Thought for the Day : Tuesday 26 June

Thought for the Day by Hilary Larkin (St Chad’s)

Readings: Isaiah 49:1-6 and Acts 11:1-18

Peter and Paul (Apostles)

Today is the feast day that honours St Peter and St Paul, the two main leaders of the early Christian Church, who’s teaching led to the worldwide growth of Christianity. They were both martyred in Rome by the Emperor Nero between AD 64 and 68, though not on the same day and probably only actually met each other once.

Peter was one of Jesus’ closest disciples, he was always eager to serve Him and recognised Jesus as the Messiah, was impulsive, passionate and sometimes full of doubt – he denied knowing Jesus after His arrest on Good Friday, and wept bitterly with remorse and shame when he realised what he’d done. Despite his failings Jesus gave him the name Peter, meaning a rock, and commissioned him to found the early Church, which he did after Pentecost.  Peter endured much for his faith and teaching, was imprisoned in AD44 and eventually executed by crucifixion in Rome around AD66.

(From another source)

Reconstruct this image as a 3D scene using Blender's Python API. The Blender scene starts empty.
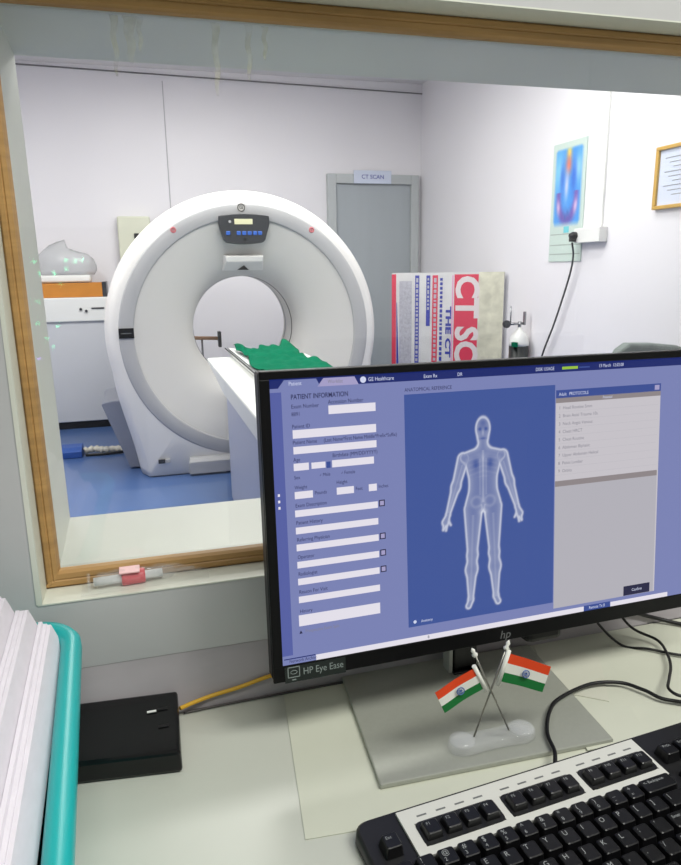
import bpy, bmesh, math, random
import numpy as np
from mathutils import Vector, Matrix
random.seed(4)
PI = math.pi
scn = bpy.context.scene
C = scn.collection

# ------------------------------------------------------------------ camera
F_PX, W_PX, H_PX = 699.0, 681.0, 865.0
CAM_Z = 1.24
vx = Vector((2870-340.5, 229-432.5, F_PX)).normalized()      # world +X seen by the camera (x right, y down, z forward)
vd = Vector((385-340.5, 3400-432.5, F_PX)); vd = (vd - vx*vd.dot(vx)).normalized()   # world down
vy = vx.cross(vd)
if vy.z < 0: vy = -vy
cam = bpy.data.cameras.new('camera'); camo = bpy.data.objects.new('camera', cam); C.objects.link(camo)
rx = Vector((vx.x, vy.x, -vd.x)); ry = Vector((vx.y, vy.y, -vd.y)); rz = Vector((vx.z, vy.z, -vd.z))
R = Matrix((rx, -ry, -rz)).transposed()
camo.matrix_world = Matrix.Translation((0, 0, CAM_Z)) @ R.to_4x4()
cam.sensor_fit = 'VERTICAL'; cam.sensor_height = 36.0; cam.lens = F_PX/H_PX*36.0
cam.clip_start = 0.01
scn.camera = camo
scn.view_settings.view_transform = 'Standard'; scn.view_settings.look = 'None'
scn.view_settings.gamma = 1; scn.view_settings.exposure = 0.0
scn.view_settings.use_curve_mapping = False

# ------------------------------------------------------------------ light
wd = bpy.data.worlds.new('world'); scn.world = wd; wd.use_nodes = True
wd.node_tree.nodes['Background'].inputs[0].default_value = (0.8, 0.85, 0.9, 1)
wd.node_tree.nodes['Background'].inputs[1].default_value = 0.3
def area(name, loc, size, power, col, rot=(0, 0, 0)):
    l = bpy.data.lights.new(name, 'AREA'); l.shape = 'RECTANGLE'; l.size, l.size_y = size; l.energy = power; l.color = col
    o = bpy.data.objects.new(name, l); C.objects.link(o); o.location = loc; o.rotation_euler = rot
    return o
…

Paul, earlier known as Saul, before his conversion was a very religious and legalistic Jew who persecuted and tried to prevent the early Christians from teaching about Jesus. After his dramatic conversion, on the road to Damascus in AD35, he repented and devoted his life to bringing people to Jesus. Paul, who was the younger of the two, took on the mantle of leading the early church when Peter was aging and imprisoned. He put himself in great danger on his Missionary Journeys in Asia Minor and Europe being imprisoned and persecuted for his faith and teaching and was executed by being beheaded with a sword around AD63.

Some of the early Christians had felt that a Gentile convert needed to become a Jew first, which meant being circumcised. They also saw the sharing of food that was not kosher to be unacceptable. In Acts11 we see Peter carefully explaining step by step an earlier vision he had had that led him to having a change of heart about the Gentiles. He convinced these critics that they could share food with the Gentile believers and also did not need to be circumcised first, as Christians were baptised by the Holy Spirit. Those that had been disapproving of Peter were led to see that God had broken through to other nations and opened them up to the Christian Life.

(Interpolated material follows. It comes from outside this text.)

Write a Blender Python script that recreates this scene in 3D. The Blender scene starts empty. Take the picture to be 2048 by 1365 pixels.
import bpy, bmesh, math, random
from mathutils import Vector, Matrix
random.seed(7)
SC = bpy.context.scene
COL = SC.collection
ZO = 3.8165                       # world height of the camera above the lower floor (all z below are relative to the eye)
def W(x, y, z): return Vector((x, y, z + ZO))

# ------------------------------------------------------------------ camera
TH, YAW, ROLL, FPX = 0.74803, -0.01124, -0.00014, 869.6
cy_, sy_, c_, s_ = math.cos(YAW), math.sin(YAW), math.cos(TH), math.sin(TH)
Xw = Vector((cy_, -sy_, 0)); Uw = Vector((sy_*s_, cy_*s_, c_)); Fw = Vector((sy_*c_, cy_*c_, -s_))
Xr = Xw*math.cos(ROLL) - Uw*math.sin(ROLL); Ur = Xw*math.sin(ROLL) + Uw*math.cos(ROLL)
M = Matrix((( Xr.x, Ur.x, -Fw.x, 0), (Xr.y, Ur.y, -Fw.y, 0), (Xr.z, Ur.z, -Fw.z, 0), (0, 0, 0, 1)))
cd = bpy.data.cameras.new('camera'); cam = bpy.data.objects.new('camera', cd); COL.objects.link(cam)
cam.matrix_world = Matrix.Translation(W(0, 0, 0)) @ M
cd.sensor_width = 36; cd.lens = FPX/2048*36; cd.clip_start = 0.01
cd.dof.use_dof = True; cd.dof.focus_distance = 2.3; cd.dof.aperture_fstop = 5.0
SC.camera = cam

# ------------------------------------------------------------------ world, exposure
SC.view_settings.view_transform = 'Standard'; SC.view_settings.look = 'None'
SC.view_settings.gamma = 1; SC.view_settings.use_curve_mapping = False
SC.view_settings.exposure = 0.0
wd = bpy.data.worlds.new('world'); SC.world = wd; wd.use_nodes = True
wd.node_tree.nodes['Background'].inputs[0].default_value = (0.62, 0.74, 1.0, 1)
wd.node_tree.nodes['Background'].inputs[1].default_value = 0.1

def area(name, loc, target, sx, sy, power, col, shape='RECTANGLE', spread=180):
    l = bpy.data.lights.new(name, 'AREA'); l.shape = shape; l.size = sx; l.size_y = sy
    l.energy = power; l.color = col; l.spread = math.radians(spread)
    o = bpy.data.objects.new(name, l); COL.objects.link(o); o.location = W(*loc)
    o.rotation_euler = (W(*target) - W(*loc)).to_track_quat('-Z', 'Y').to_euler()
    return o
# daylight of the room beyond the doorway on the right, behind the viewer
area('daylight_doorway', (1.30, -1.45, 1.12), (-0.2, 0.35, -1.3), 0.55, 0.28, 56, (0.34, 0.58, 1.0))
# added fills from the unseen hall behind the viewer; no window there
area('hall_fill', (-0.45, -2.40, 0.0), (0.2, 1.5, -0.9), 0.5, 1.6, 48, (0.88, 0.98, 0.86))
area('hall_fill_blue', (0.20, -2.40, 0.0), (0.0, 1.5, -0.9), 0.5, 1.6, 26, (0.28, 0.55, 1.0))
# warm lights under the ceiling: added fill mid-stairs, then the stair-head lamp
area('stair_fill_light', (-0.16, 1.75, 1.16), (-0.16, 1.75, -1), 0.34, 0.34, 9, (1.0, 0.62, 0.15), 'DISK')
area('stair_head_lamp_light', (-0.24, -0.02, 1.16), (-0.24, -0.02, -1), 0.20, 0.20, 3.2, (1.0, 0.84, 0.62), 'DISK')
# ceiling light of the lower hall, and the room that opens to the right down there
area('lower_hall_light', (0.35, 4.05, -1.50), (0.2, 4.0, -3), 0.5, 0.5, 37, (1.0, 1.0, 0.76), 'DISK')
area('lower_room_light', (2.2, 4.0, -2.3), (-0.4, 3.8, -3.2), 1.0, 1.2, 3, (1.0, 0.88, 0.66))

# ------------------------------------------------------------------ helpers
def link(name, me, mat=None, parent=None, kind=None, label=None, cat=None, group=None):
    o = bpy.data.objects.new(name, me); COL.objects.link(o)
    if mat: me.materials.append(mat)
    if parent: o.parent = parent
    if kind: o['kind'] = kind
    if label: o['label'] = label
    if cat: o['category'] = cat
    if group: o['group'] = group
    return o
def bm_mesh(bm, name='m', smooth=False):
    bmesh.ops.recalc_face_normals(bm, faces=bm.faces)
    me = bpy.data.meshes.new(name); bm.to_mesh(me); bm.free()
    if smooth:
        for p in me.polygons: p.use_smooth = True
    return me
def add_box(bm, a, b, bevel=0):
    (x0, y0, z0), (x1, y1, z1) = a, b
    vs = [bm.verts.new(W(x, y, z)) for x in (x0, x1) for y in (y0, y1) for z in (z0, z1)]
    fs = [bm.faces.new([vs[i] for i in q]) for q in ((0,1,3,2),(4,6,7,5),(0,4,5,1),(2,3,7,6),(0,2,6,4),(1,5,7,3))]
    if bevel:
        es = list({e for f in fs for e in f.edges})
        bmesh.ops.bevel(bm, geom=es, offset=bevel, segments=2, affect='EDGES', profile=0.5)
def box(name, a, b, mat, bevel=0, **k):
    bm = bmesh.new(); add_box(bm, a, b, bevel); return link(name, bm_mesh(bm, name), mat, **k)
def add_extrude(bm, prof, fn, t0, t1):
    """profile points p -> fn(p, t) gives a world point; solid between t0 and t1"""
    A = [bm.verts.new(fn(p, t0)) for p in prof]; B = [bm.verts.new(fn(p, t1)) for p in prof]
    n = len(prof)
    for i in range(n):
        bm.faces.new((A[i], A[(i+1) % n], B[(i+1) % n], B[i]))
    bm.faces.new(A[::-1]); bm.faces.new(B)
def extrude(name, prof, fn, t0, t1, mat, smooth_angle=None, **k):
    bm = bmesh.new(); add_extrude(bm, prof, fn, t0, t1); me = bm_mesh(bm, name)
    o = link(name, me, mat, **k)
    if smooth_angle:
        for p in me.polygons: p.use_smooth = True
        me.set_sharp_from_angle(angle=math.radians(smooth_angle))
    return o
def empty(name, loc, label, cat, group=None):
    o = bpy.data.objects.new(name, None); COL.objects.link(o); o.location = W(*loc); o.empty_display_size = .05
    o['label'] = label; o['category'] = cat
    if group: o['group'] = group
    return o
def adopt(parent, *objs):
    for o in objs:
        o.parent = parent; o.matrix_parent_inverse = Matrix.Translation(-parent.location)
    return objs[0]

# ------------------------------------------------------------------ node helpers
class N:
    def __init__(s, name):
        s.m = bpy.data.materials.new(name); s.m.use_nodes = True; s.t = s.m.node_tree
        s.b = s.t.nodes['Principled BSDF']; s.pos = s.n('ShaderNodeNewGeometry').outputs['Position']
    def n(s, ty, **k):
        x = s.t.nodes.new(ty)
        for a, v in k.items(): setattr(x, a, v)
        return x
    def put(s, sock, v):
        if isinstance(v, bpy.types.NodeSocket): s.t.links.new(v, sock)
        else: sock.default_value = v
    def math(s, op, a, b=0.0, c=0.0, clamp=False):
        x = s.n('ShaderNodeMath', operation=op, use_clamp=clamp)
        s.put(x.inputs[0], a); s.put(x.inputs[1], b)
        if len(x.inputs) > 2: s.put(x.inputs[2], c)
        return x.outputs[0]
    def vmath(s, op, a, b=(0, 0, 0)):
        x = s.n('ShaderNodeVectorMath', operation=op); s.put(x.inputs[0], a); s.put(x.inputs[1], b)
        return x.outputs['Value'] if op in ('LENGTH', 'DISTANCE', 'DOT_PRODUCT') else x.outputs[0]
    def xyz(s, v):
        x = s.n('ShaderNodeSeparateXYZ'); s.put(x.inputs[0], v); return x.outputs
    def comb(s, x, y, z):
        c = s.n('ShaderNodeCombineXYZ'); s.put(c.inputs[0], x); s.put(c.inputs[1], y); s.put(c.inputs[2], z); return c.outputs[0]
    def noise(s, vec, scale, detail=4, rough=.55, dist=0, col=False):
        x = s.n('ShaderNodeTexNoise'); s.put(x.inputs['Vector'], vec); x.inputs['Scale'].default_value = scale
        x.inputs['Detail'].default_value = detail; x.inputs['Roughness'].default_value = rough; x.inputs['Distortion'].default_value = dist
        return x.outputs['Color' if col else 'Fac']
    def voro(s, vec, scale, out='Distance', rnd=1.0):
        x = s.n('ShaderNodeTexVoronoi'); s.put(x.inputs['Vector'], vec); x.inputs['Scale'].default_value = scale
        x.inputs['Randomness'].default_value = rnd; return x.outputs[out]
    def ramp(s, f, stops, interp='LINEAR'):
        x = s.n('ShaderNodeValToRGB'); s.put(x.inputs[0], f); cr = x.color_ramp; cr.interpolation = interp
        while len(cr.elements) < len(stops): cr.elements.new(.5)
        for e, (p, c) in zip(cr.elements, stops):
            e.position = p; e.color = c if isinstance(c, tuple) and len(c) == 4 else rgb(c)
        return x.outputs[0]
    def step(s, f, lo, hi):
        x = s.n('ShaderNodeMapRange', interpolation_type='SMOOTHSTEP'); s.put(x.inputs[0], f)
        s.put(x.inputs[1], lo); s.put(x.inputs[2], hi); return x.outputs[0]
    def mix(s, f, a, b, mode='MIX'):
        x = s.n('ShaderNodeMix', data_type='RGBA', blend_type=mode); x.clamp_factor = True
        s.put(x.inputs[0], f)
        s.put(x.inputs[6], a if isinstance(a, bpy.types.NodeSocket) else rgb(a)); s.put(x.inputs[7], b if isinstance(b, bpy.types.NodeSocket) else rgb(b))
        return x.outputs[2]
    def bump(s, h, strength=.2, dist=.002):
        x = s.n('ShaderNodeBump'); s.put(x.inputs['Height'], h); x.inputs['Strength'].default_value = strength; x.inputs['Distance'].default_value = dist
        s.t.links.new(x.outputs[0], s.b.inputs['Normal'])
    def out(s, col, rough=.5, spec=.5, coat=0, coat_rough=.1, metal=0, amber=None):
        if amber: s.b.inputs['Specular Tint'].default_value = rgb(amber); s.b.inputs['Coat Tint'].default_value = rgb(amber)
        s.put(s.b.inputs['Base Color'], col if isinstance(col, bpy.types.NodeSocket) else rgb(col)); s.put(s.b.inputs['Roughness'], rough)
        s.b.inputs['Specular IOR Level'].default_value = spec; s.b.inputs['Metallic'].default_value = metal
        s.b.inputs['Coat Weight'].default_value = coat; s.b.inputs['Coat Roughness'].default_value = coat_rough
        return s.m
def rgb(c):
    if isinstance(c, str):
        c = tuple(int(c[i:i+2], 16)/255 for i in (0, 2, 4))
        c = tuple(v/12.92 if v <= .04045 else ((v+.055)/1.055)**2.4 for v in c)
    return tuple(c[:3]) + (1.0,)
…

Paul too instructed Gentiles into the church. Both Peter and Paul fulfilled the call of God in the second servant song, which we read in Isaiah 49, the servant was to be a light for all nations and God’s salvation was to be global. This is also taken up by Simeon (Luke 2 v32) who sees the fulfillment of Isaiah’s servant to be the infant Jesus Christ who will become ‘a light to lighten the Gentiles and the glory of the people Israel’.

Our Christian faith owes a lot to Peter and Paul. They both allowed God to lead them and to have a change of heart when they saw their ways were not God’s ways. They led the early church to see that following Jesus and becoming a Christian was offered to all people of all nations. And that slavishly obeying traditional rules and habits does not in itself earn God’s approval. Christ has set us free and we are saved by God’s grace.